New revenue models: Memberships, such as what you can do with Nevada Independent or Texas Tribune, are on the rise. “Membership” can be a fancy word for “subscriber,” but it also can be a tier past mere subscription that gives you access to other things like events and backroom chats with staff and newsmakers. In that sense, it follows a model not unlike NPR in some cases.
New coverage models: The ugly historical truth about legacy local news is it too often has been created with white, affluent audiences in mind. That creates coverage gaps, but it also creates room for someone to come in and make something better. Some of our best innovation is coming in underserved communities, in Black or Spanish-language communities. Bookmark Outlier Media in Detroit, MI, as a great example. They’ve revolutionized how to rethink community information needs by thinking about gaps in the news based on what the community is saying (and it’s run by Candice Fortman, a brilliant news executive and journalist who gives me hope for the future of news). Other models are built around being extremely niche. If the legacy product is mass and general audience, the new model looks like communities with several small startup products that all serve a slice of interest area.

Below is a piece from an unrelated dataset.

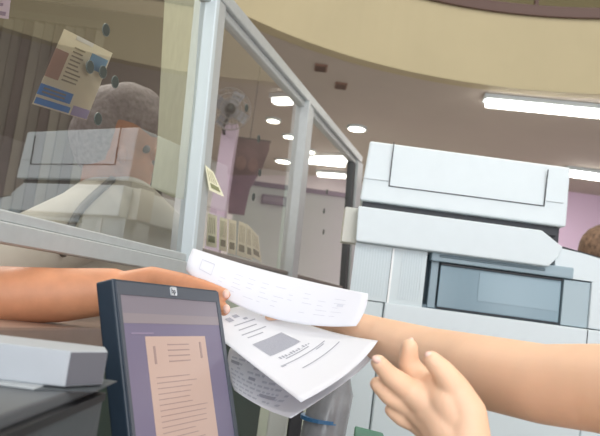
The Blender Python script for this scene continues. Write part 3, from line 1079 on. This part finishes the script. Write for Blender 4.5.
# round maker's emblem on the bezel
c = ml(MW * .49, bt_ * .50, .0022)
bm = bmesh.new(); obox(bm, c, a_, u_, n_, .0058, .0052, .0005, .0020, 2)
lg = obj('emblem', bm, mat('emblem_silver', (205, 208, 212), .35), mon)
text('emblem_letters', 'hp', .0088, c + n_ * .0007, a_, u_, mat('emblem_dark', (70, 76, 86), .5), lg)
# stand
bm = bmesh.new()
pb = ml(MW / 2, MH * .6, -.045)
tube(bm, [pb, pb + Vector((-.02, .01, -.05)), (pb.x - .02, pb.y + .01, .762)], .014, 12)
obj('stand', bm, M_MON, mon, True)
bm = bmesh.new(); disc(bm, (pb.x - .02, pb.y + .01, .757), UP, .08, .014, 32)
obj('base', bm, M_MON, mon, True)

# ------------------------------------------------------------------ things between monitor and copier
bot = thing('plastic_bottle', 'tall clear grey plastic bottle with a blue band, standing under the papers', 'bottle', tuple(Vector((at(322, 420, 1.22).x, 1.22, .75))))
bx = bot.location.x
bm = bmesh.new(); tube(bm, [(bx, 1.22, .75), (bx, 1.22, .76), (bx + .004, 1.22, .98), (bx + .012, 1.22, 1.06), (bx + .016, 1.22, 1.10), (bx + .018, 1.22, 1.115)], [.034, .038, .038, .036, .02, .015], 24)
obj('bottle_body', bm, mat('bottle_plastic', (150, 152, 156), .2, var=.18, scale=26, bump=.8), bot, True)
bm = bmesh.new(); zz = at(318, 422, 1.18).z; tube(bm, [(bx + .002, 1.22, zz - .003), (bx + .002, 1.22, zz + .003)], .0392, 24)
obj('blue_band', bm, mat('band_blue', (70, 120, 165), .4), bot)
bm = bmesh.new(); tube(bm, [(bx + .018, 1.22, 1.115), (bx + .0185, 1.22, 1.130)], .013, 20)
obj('cap', bm, mat('cap_grey', (130, 134, 140), .5), bot)
p0, p1 = at(268, 420, 1.30), at(288, 420, 1.30)
bm = bmesh.new(); box(bm, p0.x, p1.x, 1.30, 1.38, .75, at(275, 395, 1.30).z, .003)
tag(obj('document_box', bm, mat('pale_board', (206, 208, 200), .7)), 'narrow pale upright box standing behind the papers, left of the bottle', 'box')
p0, p1 = at(288, 420, 1.36), at(302, 420, 1.36)
bm = bmesh.new(); box(bm, p0.x + .002, p1.x, 1.34, 1.42, .75, at(290, 385, 1.36).z, .003)
tag(obj('file_holder', bm, mat('dark_board', (62, 62, 66), .6)), 'dark upright file holder between the pale box and the bottle', 'file holder')
g0, g1 = at(352, 431, .98), at(378, 437, .98)
gz = at(365, 430, 1.05).z
# bright box
bm = bmesh.new(); extr(bm, [(g0.x, .95, .75), (g0.x + .045, .93, .75), (g0.x + .05, 1.03, .75), (g0.x + .012, 1.06, .75)], (0, 0, gz - .75 + .003)); bevel(bm, list(bm.verts), .003)
tag(obj('green_box', bm, mat('green_plastic', (24, 120, 78), .35)), 'bright green plastic box at the bottom edge, beside the left hand', 'box')

# ------------------------------------------------------------------ papers
def lag(t):
    return (2 * (t - .5) * (t - 1), -4 * t * (t - 1), 2 * t * (t - .5))


def sheet(name, label, G, nu=24, nv=16, th=.0003):
    P = [[at(*g) for g in row] for row in G]

    def S(u, v):
        a, b = lag(u), lag(v)
        r = Vector((0, 0, 0))
        for j in range(3):
            for i in range(3):
                r += P[j][i] * (a[i] * b[j])
        return r

    def Nn(u, v):
        e = .01
        n = (S(min(u + e, 1), v) - S(max(u - e, 0), v)).cross(S(u, min(v + e, 1)) - S(u, max(v - e, 0))).normalized()
        if n.dot(CAM - S(u, v)) < 0: n = -n
        return n
    bm = bmesh.new()
    for k, o in enumerate((0, -th)):
        vs = [[bm.verts.new(S(i / nu, j / nv) + Nn(i / nu, j / nv) * o) for i in range(nu + 1)] for j in range(nv + 1)]
        for j in range(nv):
            for i in range(nu):
                bm.faces.new((vs[j][i], vs[j][i + 1], vs[j + 1][i + 1], vs[j + 1][i]))
        if k == 0: top = vs
        else:
            def loop(v): return [v[0][i] for i in range(nu)] + [v[j][nu] for j in range(nv)] + [v[nv][i] for i in range(nu, 0, -1)] + [v[j][0] for j in range(nv, 0, -1)]
            A, B = loop(top), loop(vs)
            for q in range(len(A)):
                w_ = (q + 1) % len(A)
                bm.faces.new((A[q], A[w_], B[w_], B[q]))
    t = thing(name, label, 'paper', tuple(S(.5, .5)))
    obj('sheet', bm, M_PAPER, t, True)
    return t, S, Nn


def marks(t, S, Nn, quads, m, nm):
    bm = bmesh.new()
    for (u0, v0, u1, v1) in quads:
        # quads follow the surface
        n1 = max(1, int(abs(u1 - u0) * 24)); n2 = max(1, int(abs(v1 - v0) * 16))
        vs = [[bm.verts.new(S(u0 + (u1 - u0) * i / n1, v0 + (v1 - v0) * j / n2) + Nn(u0 + (u1 - u0) * i / n1, v0 + (v1 - v0) * j / n2) * .0005) for i in range(n1 + 1)] for j in range(n2 + 1)]
        for j in range(n2):
            for i in range(n1):
                bm.faces.new((vs[j][i], vs[j][i + 1], vs[j + 1][i + 1], vs[j + 1][i]))
    return obj(nm, bm, m, t)


# upper sheet
tA, SA, NA = sheet('paper_sheet', 'long white sheet passed from hand to hand, almost blank, the uppermost of the papers',
                   [[(193, 248, 1.02), (276, 273, 1.025), (368, 293.5, .985)], [(188, 260, 1.0), (270, 294, 1.005), (365, 310, .975)], [(186, 271, 1.0), (262, 315, .995), (356, 326, .965)]])
q = []
for (u, v, n) in ((.08, .3, 1), (.1, .55, 1)):
    q += [(.075, .25, .077, .6), (.075, .25, .15, .27), (.15, .25, .152, .6), (.075, .58, .15, .6)]
for k in range(5):
    for j in range(9):
        if random.random() < .75:
            u = .2 + j * .08
            q.append((u, .3 + k * .11, u + random.uniform(.02, .06), .31 + k * .11))
q.append((.86, .42, .89, .48))
marks(tA, SA, NA, q, M_INKF, 'printing')
# middle sheet
tB, SB, NB = sheet('paper_sheet', 'white printed form with a barcode-like block, in front of the long sheet',
                   [[(196, 320, 1.0), (228, 309, 1.03), (258, 303, 1.06)], [(248, 361, .90), (288, 345, .95), (316, 327, 1.01)], [(301, 402, .80), (350, 371, .87), (378, 340.5, .94)]])
q = []
for k in range(34):
    u = .22 + k * .0125
    q.append((u, .37, u + .0065, .53))
marks(tB, SB, NB, q, M_INK, 'barcode')
q = []
for (v, a, b) in ((.60, .3, .62), (.645, .22, .80), (.74, .30, .86), (.16, .3, .62), (.21, .28, .55), (.26, .24, .6), (.30, .26, .48), (.66, .62, .75)):
    q.append((a, v, b, v + .009))
for k in range(12):
    a = .26 + k * .035
    q.append((a, .565 + random.uniform(0, .02), a + .022, .59))
marks(tB, SB, NB, q, M_INK, 'printed_lines')
marks(tB, SB, NB, [(.18, .645, .23, .662), (.42, .07, .5, .1), (.3, .08, .38, .12), (.5, .12, .56, .14)], M_INK, 'bold_text')
# lower sheet
tC, SC_, NC = sheet('paper_sheet', 'white sheet densely printed with small text, the lowest of the papers',
                    [[(230, 348, 1.02), (300, 352, 1.0), (374, 354, .98)], [(228, 366, .98), (285, 385, .935), (352, 377, .95)], [(234, 390, .93), (262, 407, .87), (291, 418, .82)]])
q = []
for k in range(9):
    v = .12 + k * .095
    u = .03
    while u < .62:
        L_ = random.uniform(.02, .06)
        if random.random() < .82: q.append((u, v, u + L_, v + .04))
        u += L_ + .015
marks(tC, SC_, NC, q, mat('ink_mid', (204, 208, 218), .8), 'printed_text')
marks(tC, SC_, NC, [(.03, .3, .1, .37), (.35, .75, .52, .82), (.2, .5, .26, .56)], M_INK, 'bold_text')

# ------------------------------------------------------------------ attendant
att = thing('person', 'attendant at the right, bare-armed, one hand on the papers and one raised in front', 'person', (.72, .3, 0))
ch = []
sR, sL = Vector((.70, .50, 1.22)), Vector((.70, .10, 1.22))
# far (right) arm
ch.append([(sR, .055), H(700, 404, .60, .046), H(600, 388, .68, .042), H(545, 384, .73, .0405), H(480, 371, .81, .041), H(430, 357, .90, .037), H(385, 341, .98, .031), H(345, 326, 1.045, .0235), H(322, 322, 1.07, .022)])
for (k1, k2, k3) in (((305, 312, 1.07, .013), (282, 313, 1.06, .0095), (262, 318, 1.035, .0072)),
                     ((305, 322, 1.08, .013), (275, 328, 1.085, .0095), (252, 330, 1.075, .0075)),
                     ((308, 332, 1.08, .012), (280, 340, 1.085, .009), (258, 342, 1.075, .0072)),
                     ((312, 340, 1.08, .011), (288, 350, 1.08, .008), (270, 352, 1.075, .0065)),
                     ((318, 315, 1.06, .013), (295, 312, 1.045, .0095), (270, 317.5, 1.022, .0075))):
    ch.append([H(322, 322, 1.07, .020), H(*k1), H(*k2), H(*k3)])
# near (left) arm and hand
WL = H(466, 458, .655, .025)
ch.append([(sL, .055), ((.47, .33, .98), .042), H(505, 505, .62, .030), WL])
hand = [
    [WL, H(438, 400, .672, .020), H(418, 378, .688, .0130), H(408.5, 364, .69, .0102), H(409.5, 347, .685, .0082)],
    [WL, H(432, 406, .668, .018), H(409, 390, .668, .0118), H(389, 375, .658, .0092), H(378.5, 362.5, .650, .0074)],
    [WL, H(432, 418, .672, .018), H(410, 406, .678, .0110), H(389, 396, .672, .0085), H(377, 384, .668, .0070)],
    [WL, H(434, 428, .676, .017), H(416, 422, .686, .0102), H(402, 418, .684, .0082), H(391.5, 410, .682, .0068)],
    [WL, H(466, 414, .655, .019), H(455, 390, .655, .0145), H(443, 372, .650, .0110), H(431.5, 359.5, .646, .0082)],
    [H(460, 424, .662, .024), H(446, 400, .660, .019), H(436, 388, .668, .015)],
    [H(462, 430, .662, .024), H(430, 410, .668, .017)],
]
ch += hand
# torso, neck, head out of frame
ch.append([(sR, .06), (sL, .06)])
ch.append([((.73, .3, 1.15), .12), ((.74, .3, .9), .13), ((.76, .3, .6), .14)])
ch.append([((.72, .3, 1.2), .08), ((.70, .3, 1.36), .05)])
ch.append([((.69, .3, 1.46), .085), ((.66, .3, 1.45), .08), ((.63, .3, 1.40), .045)])
ch.append([((.585, .3, 1.455), .012), ((.578, .3, 1.43), .012)])
for dy in (-.09, .09):
    ch.append([((.76, .3 + dy, .55), .09), ((.76, .3 + dy, .1), .05), ((.68, .3 + dy, .045), .035)])
blob('body', ch, M_SKIN, att, .0019, 4)
blob('hair', [[((.71, .3, 1.49), .095), ((.75, .3, 1.40), .07)], [((.76, .3, 1.4), .06), ((.79, .3, 1.2), .045)]], mat('dark_hair', (60, 42, 34), .7), att, .008, 3)
blob('shirt', [[(sR, .072), (sL, .072)], [(sR, .072), (sR + Vector((-.08, .02, -.06)), .065)], [(sL, .072), (sL + Vector((-.06, .05, -.06)), .065)],
               [((.73, .3, 1.14), .135), ((.74, .3, .9), .145), ((.76, .3, .62), .155)]], mat('red_shirt', (190, 36, 60), .8), att, .008, 4)
blob('trousers', [[((.76, .3 + dy, .58), .11), ((.76, .3 + dy, .12), .068)] for dy in (-.09, .09)], mat('attendant_trousers', (50, 52, 62), .8), att, .01, 3)


def nail(x, y, Y, rx, rz, ang):
    c = at(x, y, Y)
    M = Matrix.Translation(c) @ m3.to_4x4() @ Matrix.Rotation(math.radians(ang), 4, 'Z') @ Matrix.Diagonal((rx, rz, .0022, 1))
    bm = bmesh.new(); bmesh.ops.create_uvsphere(bm, u_segments=16, v_segments=8, radius=1, matrix=M)
    obj('fingernail', bm, M_NAIL, att, True)


nail(429.5, 356, .6425, .0038, .0050, 50)
nail(376.5, 359.5, .6435, .0035, .0046, 55)
nail(411, 341.5, .6850, .0032, .0040, 0)
nail(261, 317, 1.0290, .0045, .0035, 0)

Note these are all things that legacy papers could be doing, and some certainly are trying. All things equal, I’d like to support a known brand working to do something new and innovative. But some are stuck in old thinking, others are constrained by having no resources to make these changes. There’s the hedge fund problem again. I told you the answer is complicated.
I’d posit that it should be a given that we find a way to financially support the local news we use. Product use means we value it, and we should help make it sustainable. The void left behind is so much worse. So let’s call that a starting point.
But is it time to break up with your local newspaper? That’s more difficult. What are your other options? What is the paper doing to reinvent itself? What are its medium-term prospects for accomplishing that relative to its financial distress? If it’s owned by a hedge fund, how confident are you that good journalism is front-and-center of the long-term strategy?
One transition path is to encourage local journalists working at dying media properties to consider going independent. This is basically what happened with Jon Ralston, Mr. Nevada Politics, when he launched the NV Indy. But there is so much missing knowledge for these folks, so much leveling up to do. Journalists of my generation were told not to think about the business model, that thinking about profits was a threat to our independence. So it took me going to grad school to see the full picture of the economic calamity that was about to hit the industry starting in 2006.
Were I starting out now, a class in entrepreneurial journalism, how to set up a business LLC or nonprofit, etc., would be a must in my toolkit. But there are seasoned journalists out there without that knowledge, but they have the chops to give you a legit product. They’re going to need that prodding to add to their knowledge base, and they need to know they have your support.
But the reality is that unless you’re in a big metro, you might not have a startup to support. But stay on the lookout, and let individuals know you support them in case they are thinking of going it alone.
There is an inflection point coming as the news desert expands. Local news is going to look and operate differently than the days of old, and it might have different names and ownership structures than it used to, but community-minded innovators are going breathe life into these deserts. I’m heartened by projects like the Tiny News Collective, which is aiming to start more than 500 startups all over the U.S. Many might fail, but some won’t. We need 100 ideas in place to find the 50-60 that might work. News history has always been driven by a pioneering spirit with a side of creative destruction, with printers closing existing businesses to strike out in new markets and defining new products as they went. These new ventures and old re-inventures just need us to choose them, and to know when to make the leap.